ELI5: Explain Like I'm 5

Securities lending

Okay, kiddo, imagine you have a toy that you really love and want to keep playing with, but your friend also wants to play with it. You might let your friend borrow your toy for a little while, as long as they promise to give it back to you when you want it. That's kind of like securities lending.

Instead of a toy, it's stocks or bonds that people want to borrow so they can buy or sell them in the stock market. But just like your toy, the person who borrowed the stocks or bonds has to promise to give them back to the original owner at a later time. Sometimes, the borrower has to pay the lender a fee for borrowing the securities.

Why would someone want to borrow securities in the first place? Well, sometimes people want to make money by selling stocks or bonds that they think will go down in price. They borrow those securities from someone else who owns them, sell them right away, and then hope to buy them back later at a lower price. They can return the borrowed securities to the original owner and pocket the difference in the price.
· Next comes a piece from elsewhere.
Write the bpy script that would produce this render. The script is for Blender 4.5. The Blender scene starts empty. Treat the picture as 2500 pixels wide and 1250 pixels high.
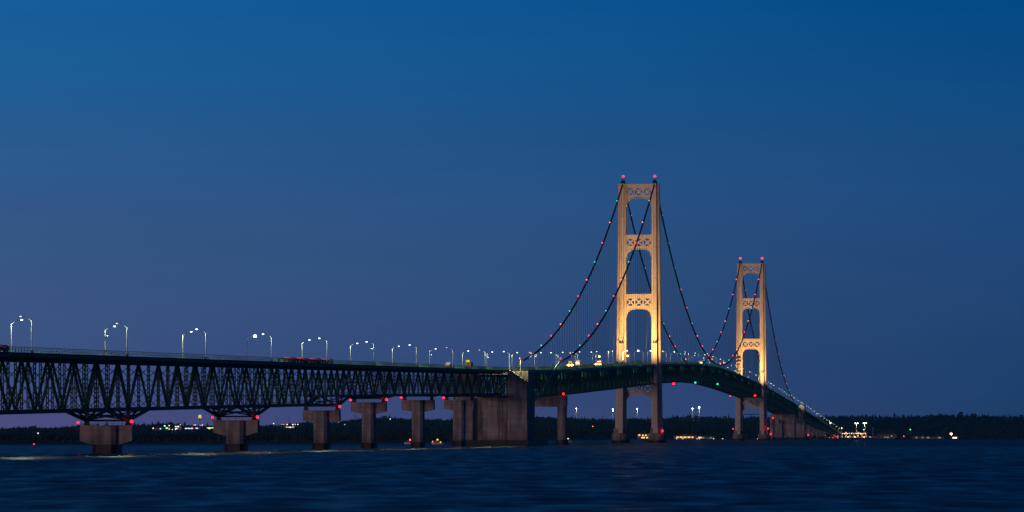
import bpy, math, random
import numpy as np
from mathutils import Vector
random.seed(7); rng = np.random.default_rng(7)
R = math.radians
col = bpy.context.scene.collection
# ------------------------------------------------------------------ camera numbers
F, CH, YH = 9326., 4.6, 1063.5            # focal length / horizon row measured on a 2500 px wide frame
UX, UY = .1252, .99213                    # direction of the bridge axis
AX, AY = 82.7, 2487.                      # middle of the nearer tower
TH = -math.atan2(UX, UY)
def P(t, s, z=0.): return Vector((AX + UX*t + UY*s, AY + UY*t - UX*s, z))
def proj(p): return 1250 + F*p[0]/p[1], YH - F*(p[2]-CH)/p[1]
# ------------------------------------------------------------------ materials
def nn(nt, ty, **kw):
    n = nt.nodes.new(ty)
    for k, v in kw.items():
        if hasattr(n, k): setattr(n, k, v)
    return n
MATS = {}
def mat(name, c, rough=.6, metal=0., var=.25, scale=.6, stretch=(1,1,1), bump=0., streak=0., spec=.3):
    m = bpy.data.materials.new(name); m.use_nodes = True; nt = m.node_tree; b = nt.nodes['Principled BSDF']
    b.inputs['Roughness'].default_value = rough; b.inputs['Metallic'].default_value = metal
    b.inputs['Specular IOR Level'].default_value = spec
    tc = nn(nt, 'ShaderNodeTexCoord'); mp = nn(nt, 'ShaderNodeMapping'); mp.inputs['Scale'].default_value = stretch
    nt.links.new(tc.outputs['Object'], mp.inputs['Vector'])
    nz = nn(nt, 'ShaderNodeTexNoise'); nz.inputs['Scale'].default_value = scale; nz.inputs['Detail'].default_value = 6
    nt.links.new(mp.outputs[0], nz.inputs['Vector'])
    cr = nn(nt, 'ShaderNodeValToRGB'); e = cr.color_ramp.elements
    e[0].position = .3; e[1].position = .7
    e[0].color = (*[x*(1-var) for x in c], 1); e[1].color = (*[min(1, x*(1+var)) for x in c], 1)
    nt.links.new(nz.outputs['Fac'], cr.inputs[0]); out = cr.outputs[0]
    if streak:
        mp2 = nn(nt, 'ShaderNodeMapping'); mp2.inputs['Scale'].default_value = (.9, .9, .16)
        nt.links.new(tc.outputs['Object'], mp2.inputs['Vector'])
        n2 = nn(nt, 'ShaderNodeTexNoise'); n2.inputs['Scale'].default_value = .45; n2.inputs['Detail'].default_value = 5
        nt.links.new(mp2.outputs[0], n2.inputs['Vector'])
        r2 = nn(nt, 'ShaderNodeValToRGB'); r2.color_ramp.elements[0].position = .38; r2.color_ramp.elements[1].position = .6
        r2.color_ramp.elements[0].color = (1-streak,)*3 + (1,); r2.color_ramp.elements[1].color = (1,1,1,1)
        nt.links.new(n2.outputs['Fac'], r2.inputs[0])
        mx = nn(nt, 'ShaderNodeMixRGB', blend_type='MULTIPLY'); mx.inputs[0].default_value = 1
        nt.links.new(out, mx.inputs[1]); nt.links.new(r2.outputs[0], mx.inputs[2]); out = mx.outputs[0]
    nt.links.new(out, b.inputs['Base Color'])
    if name.endswith('concrete'):
        sz = nn(nt, 'ShaderNodeSeparateXYZ'); nt.links.new(tc.outputs['Object'], sz.inputs[0])
        md_ = nn(nt, 'ShaderNodeMath', operation='PINGPONG'); md_.inputs[1].default_value = 1.5; nt.links.new(sz.outputs[2], md_.inputs[0])
        jr = nn(nt, 'ShaderNodeMapRange'); jr.inputs[1].default_value = 0; jr.inputs[2].default_value = .14; jr.inputs[3].default_value = .62; jr.inputs[4].default_value = 1; nt.links.new(md_.outputs[0], jr.inputs[0])
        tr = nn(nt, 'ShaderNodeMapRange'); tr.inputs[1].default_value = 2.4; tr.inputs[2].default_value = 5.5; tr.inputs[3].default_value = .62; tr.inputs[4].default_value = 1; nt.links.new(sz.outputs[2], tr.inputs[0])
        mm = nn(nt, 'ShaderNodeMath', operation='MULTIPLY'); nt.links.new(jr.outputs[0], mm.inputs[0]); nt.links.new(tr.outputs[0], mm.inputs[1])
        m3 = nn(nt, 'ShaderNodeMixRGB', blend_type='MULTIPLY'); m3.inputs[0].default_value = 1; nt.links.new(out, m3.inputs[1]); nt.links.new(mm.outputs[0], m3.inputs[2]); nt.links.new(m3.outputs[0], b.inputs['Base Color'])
    if bump:
        bp = nn(nt, 'ShaderNodeBump'); bp.inputs['Strength'].default_value = bump; bp.inputs['Distance'].default_value = .1
        nt.links.new(nz.outputs['Fac'], bp.inputs['Height']); nt.links.new(bp.outputs[0], b.inputs['Normal'])
    MATS[name] = m; return m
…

Securities lending can be a good way for investors to make some extra money on their investments, but it can also be risky. Sometimes, borrowers don't return the securities on time or don't return them at all. That's like your friend not giving back your toy when they said they would. It can cause problems and could potentially hurt the value of the original owner's investment.

Overall, securities lending is like lending your toys to your friends, but with stocks and bonds instead. It can make some people money, but it comes with risks too.